The purpose of Deliverable 6.1 is to review the context and lessons learnt in the first 6 months of the pilot work package, and to identify and plan priority actions for the next 18 months to ensure robust integration of accessible, re-usable tools and work flows by the end of the project. Where deliverables already exist from the project that document underpinning technologies and services, these will be sign posted. Evaluation of performance and scaling potential is beyond the scope of the current deliverable, and will be addressed in its second iteration (D6.2). The current deliverable focuses primarily on the integration of existing and bespoke tools to support the work flows necessary to consume, use and produce data and metadata for the three identified pilot case studies.

We describe a human-centred co-design approach employed by FIT in eliciting high-level requirements for interfaces and user experience in the Green Deal Data Space, both during the project and in a dedicated workshop in September 2023. This work has required us to work closely with sister projects and existing GEO initiatives to ensure efficiency and interoperability.

For each pilot, we describe the initial rationale, indicators to be computed and stakeholders, before delineating the relative contribution (and potential future contribution) of EO, citizen science, socio-economic and IoT data.

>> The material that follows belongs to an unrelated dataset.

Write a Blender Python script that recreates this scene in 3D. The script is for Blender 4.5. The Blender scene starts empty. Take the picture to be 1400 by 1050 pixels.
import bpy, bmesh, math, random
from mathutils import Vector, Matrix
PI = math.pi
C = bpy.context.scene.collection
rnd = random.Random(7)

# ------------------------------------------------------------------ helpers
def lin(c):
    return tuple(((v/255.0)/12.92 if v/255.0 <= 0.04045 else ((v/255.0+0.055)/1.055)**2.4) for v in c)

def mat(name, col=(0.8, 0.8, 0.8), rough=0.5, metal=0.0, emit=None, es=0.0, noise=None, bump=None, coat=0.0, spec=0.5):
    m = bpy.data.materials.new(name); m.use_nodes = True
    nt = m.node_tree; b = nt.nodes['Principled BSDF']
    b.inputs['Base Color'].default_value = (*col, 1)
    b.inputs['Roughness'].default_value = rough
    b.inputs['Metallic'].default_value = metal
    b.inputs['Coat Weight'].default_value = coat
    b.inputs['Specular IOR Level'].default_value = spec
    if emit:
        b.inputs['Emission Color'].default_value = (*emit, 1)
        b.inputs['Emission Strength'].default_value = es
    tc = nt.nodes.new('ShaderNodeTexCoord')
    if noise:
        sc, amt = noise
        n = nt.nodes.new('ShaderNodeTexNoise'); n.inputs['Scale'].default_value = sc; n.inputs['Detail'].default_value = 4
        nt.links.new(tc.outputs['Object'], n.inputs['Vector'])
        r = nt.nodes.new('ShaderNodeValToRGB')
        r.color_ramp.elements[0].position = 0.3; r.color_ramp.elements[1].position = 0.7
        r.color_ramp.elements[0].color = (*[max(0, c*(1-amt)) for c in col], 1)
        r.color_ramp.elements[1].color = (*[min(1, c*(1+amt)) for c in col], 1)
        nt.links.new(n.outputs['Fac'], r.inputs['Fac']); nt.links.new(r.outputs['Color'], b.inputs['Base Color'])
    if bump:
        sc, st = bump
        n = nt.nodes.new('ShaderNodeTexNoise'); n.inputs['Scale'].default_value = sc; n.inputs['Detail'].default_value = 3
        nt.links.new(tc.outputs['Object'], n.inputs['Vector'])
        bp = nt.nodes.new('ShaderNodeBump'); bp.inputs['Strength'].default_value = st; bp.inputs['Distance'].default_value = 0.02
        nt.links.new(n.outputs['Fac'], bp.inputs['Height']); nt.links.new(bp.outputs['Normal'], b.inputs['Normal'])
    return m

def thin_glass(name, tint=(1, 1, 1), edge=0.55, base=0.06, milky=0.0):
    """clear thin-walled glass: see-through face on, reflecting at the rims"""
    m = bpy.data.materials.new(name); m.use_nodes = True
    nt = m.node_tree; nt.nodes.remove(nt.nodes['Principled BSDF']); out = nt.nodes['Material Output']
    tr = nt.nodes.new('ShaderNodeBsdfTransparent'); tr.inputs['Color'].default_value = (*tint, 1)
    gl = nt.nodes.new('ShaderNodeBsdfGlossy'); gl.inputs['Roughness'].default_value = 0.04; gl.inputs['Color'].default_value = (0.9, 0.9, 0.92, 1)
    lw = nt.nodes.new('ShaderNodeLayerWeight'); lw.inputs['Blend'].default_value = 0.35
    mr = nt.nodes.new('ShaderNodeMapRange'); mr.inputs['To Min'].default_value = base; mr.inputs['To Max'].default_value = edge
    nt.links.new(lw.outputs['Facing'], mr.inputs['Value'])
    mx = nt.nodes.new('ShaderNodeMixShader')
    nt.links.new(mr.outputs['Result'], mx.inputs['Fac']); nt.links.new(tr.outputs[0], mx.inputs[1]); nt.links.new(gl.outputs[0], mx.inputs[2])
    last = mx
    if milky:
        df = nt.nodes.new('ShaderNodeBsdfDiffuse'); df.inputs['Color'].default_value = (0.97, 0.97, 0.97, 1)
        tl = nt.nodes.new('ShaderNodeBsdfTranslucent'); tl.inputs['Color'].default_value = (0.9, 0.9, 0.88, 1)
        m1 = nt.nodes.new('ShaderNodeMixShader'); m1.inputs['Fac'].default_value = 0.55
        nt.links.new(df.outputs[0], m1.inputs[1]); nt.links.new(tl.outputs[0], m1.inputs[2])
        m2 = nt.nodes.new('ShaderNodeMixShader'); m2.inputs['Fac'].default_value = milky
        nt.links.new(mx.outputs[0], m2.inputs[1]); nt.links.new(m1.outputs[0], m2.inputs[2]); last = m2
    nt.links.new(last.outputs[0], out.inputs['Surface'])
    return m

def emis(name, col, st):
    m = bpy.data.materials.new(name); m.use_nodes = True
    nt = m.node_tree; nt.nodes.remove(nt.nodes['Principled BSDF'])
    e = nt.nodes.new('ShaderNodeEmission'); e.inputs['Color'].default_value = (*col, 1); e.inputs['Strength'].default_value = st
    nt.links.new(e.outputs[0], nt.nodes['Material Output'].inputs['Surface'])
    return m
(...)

Next, we present the value proposition and design for an e d-user tool (to be developed by FIT) which will allow GDDS users to easily access the application or work flow , with a high-level view of the underlying data and processing services. Finally, for each pilot study, we describe the technical components that have been identified as necessary to support such interfaces from end to end, including 12 bespoke tools and components being developed by project partners to ease the integration of existing solutions.

Progress on these 12 technical components are explained, including whether each is being re-used, extended or specifically developed within tasks and work packages of the project. In each case, URLs are given for supporting demonstrations, instances or code repositories. We have aligned their development and iteratively integrated them at two face-to-face project hackathons in October 2023 and February 2024. We then revisit each pilot study to assess the progress of integration and development, and identify priorities for the next 3, 6, 9 and 12 months, aiming towards an integration that can be documented and evaluated within the final 6 months of the project.